AIM :: Print each line exactly as it is given.

DATA LINES ::
· · · ·

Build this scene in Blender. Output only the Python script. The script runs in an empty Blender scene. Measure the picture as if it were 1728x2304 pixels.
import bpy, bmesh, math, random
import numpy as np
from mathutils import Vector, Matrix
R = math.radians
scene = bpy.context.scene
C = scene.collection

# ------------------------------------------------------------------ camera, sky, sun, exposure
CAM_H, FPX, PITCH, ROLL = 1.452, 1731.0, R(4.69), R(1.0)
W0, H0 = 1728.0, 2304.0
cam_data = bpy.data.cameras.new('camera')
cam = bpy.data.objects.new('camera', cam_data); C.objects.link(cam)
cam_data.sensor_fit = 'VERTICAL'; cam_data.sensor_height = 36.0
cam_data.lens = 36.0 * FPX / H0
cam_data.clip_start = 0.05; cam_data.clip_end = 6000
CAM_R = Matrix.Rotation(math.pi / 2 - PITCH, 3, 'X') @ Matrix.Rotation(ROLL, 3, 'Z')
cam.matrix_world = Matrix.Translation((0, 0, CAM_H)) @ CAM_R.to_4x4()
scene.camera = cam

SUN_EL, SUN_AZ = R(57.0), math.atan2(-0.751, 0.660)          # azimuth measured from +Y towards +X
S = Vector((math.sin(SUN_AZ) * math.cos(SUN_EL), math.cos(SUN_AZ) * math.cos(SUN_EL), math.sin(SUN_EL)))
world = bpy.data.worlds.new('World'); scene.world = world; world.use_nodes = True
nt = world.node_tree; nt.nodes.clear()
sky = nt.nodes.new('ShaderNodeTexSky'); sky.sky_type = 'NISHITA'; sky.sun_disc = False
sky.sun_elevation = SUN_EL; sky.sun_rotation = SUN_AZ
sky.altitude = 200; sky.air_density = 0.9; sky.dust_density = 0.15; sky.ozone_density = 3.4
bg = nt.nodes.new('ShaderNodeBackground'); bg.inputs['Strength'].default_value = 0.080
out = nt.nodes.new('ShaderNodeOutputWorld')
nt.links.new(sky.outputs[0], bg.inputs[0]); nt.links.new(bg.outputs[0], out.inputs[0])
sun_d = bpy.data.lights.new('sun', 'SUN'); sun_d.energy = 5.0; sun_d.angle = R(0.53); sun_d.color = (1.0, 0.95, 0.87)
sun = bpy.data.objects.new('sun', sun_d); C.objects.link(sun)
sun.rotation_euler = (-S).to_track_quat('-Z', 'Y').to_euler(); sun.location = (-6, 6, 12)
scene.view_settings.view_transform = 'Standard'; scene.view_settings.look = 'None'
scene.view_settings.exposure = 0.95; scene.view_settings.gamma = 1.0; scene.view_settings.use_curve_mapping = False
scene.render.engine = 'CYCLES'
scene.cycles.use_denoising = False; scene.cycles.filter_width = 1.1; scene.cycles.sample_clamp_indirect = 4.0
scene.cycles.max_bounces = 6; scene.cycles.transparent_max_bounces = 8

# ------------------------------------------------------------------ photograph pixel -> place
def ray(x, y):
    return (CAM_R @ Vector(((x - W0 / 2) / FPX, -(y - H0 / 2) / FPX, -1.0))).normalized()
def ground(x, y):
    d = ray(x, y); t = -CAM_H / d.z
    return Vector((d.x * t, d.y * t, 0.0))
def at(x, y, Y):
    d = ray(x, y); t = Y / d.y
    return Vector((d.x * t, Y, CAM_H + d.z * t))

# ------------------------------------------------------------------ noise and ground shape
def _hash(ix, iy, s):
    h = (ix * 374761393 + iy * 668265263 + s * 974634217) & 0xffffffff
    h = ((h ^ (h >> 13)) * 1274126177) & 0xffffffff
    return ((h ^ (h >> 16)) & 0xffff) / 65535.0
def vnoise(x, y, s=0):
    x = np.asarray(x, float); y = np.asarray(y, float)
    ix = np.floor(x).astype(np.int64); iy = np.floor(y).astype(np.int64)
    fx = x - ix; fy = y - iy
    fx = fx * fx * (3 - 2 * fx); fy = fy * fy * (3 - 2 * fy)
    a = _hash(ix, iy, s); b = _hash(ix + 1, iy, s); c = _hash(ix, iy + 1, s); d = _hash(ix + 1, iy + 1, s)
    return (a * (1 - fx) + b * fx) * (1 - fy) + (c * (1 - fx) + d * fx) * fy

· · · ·

FINAL ANSWER ::
Build this scene in Blender. Output only the Python script. The script runs in an empty Blender scene. Measure the picture as if it were 1728x2304 pixels.
import bpy, bmesh, math, random
import numpy as np
from mathutils import Vector, Matrix
R = math.radians
scene = bpy.context.scene
C = scene.collection

# ------------------------------------------------------------------ camera, sky, sun, exposure
CAM_H, FPX, PITCH, ROLL = 1.452, 1731.0, R(4.69), R(1.0)
W0, H0 = 1728.0, 2304.0
cam_data = bpy.data.cameras.new('camera')
cam = bpy.data.objects.new('camera', cam_data); C.objects.link(cam)
cam_data.sensor_fit = 'VERTICAL'; cam_data.sensor_height = 36.0
cam_data.lens = 36.0 * FPX / H0
cam_data.clip_start = 0.05; cam_data.clip_end = 6000
CAM_R = Matrix.Rotation(math.pi / 2 - PITCH, 3, 'X') @ Matrix.Rotation(ROLL, 3, 'Z')
cam.matrix_world = Matrix.Translation((0, 0, CAM_H)) @ CAM_R.to_4x4()
scene.camera = cam

SUN_EL, SUN_AZ = R(57.0), math.atan2(-0.751, 0.660)          # azimuth measured from +Y towards +X
S = Vector((math.sin(SUN_AZ) * math.cos(SUN_EL), math.cos(SUN_AZ) * math.cos(SUN_EL), math.sin(SUN_EL)))
world = bpy.data.worlds.new('World'); scene.world = world; world.use_nodes = True
nt = world.node_tree; nt.nodes.clear()
sky = nt.nodes.new('ShaderNodeTexSky'); sky.sky_type = 'NISHITA'; sky.sun_disc = False
sky.sun_elevation = SUN_EL; sky.sun_rotation = SUN_AZ
sky.altitude = 200; sky.air_density = 0.9; sky.dust_density = 0.15; sky.ozone_density = 3.4
bg = nt.nodes.new('ShaderNodeBackground'); bg.inputs['Strength'].default_value = 0.080
out = nt.nodes.new('ShaderNodeOutputWorld')
nt.links.new(sky.outputs[0], bg.inputs[0]); nt.links.new(bg.outputs[0], out.inputs[0])
sun_d = bpy.data.lights.new('sun', 'SUN'); sun_d.energy = 5.0; sun_d.angle = R(0.53); sun_d.color = (1.0, 0.95, 0.87)
sun = bpy.data.objects.new('sun', sun_d); C.objects.link(sun)
sun.rotation_euler = (-S).to_track_quat('-Z', 'Y').to_euler(); sun.location = (-6, 6, 12)
scene.view_settings.view_transform = 'Standard'; scene.view_settings.look = 'None'
scene.view_settings.exposure = 0.95; scene.view_settings.gamma = 1.0; scene.view_settings.use_curve_mapping = False
scene.render.engine = 'CYCLES'
scene.cycles.use_denoising = False; scene.cycles.filter_width = 1.1; scene.cycles.sample_clamp_indirect = 4.0
scene.cycles.max_bounces = 6; scene.cycles.transparent_max_bounces = 8

# ------------------------------------------------------------------ photograph pixel -> place
def ray(x, y):
    return (CAM_R @ Vector(((x - W0 / 2) / FPX, -(y - H0 / 2) / FPX, -1.0))).normalized()
def ground(x, y):
    d = ray(x, y); t = -CAM_H / d.z
    return Vector((d.x * t, d.y * t, 0.0))
def at(x, y, Y):
    d = ray(x, y); t = Y / d.y
    return Vector((d.x * t, Y, CAM_H + d.z * t))

# ------------------------------------------------------------------ noise and ground shape
def _hash(ix, iy, s):
    h = (ix * 374761393 + iy * 668265263 + s * 974634217) & 0xffffffff
    h = ((h ^ (h >> 13)) * 1274126177) & 0xffffffff
    return ((h ^ (h >> 16)) & 0xffff) / 65535.0
def vnoise(x, y, s=0):
    x = np.asarray(x, float); y = np.asarray(y, float)
    ix = np.floor(x).astype(np.int64); iy = np.floor(y).astype(np.int64)
    fx = x - ix; fy = y - iy
    fx = fx * fx * (3 - 2 * fx); fy = fy * fy * (3 - 2 * fy)
    a = _hash(ix, iy, s); b = _hash(ix + 1, iy, s); c = _hash(ix, iy + 1, s); d = _hash(ix + 1, iy + 1, s)
    return (a * (1 - fx) + b * fx) * (1 - fy) + (c * (1 - fx) + d * fx) * fy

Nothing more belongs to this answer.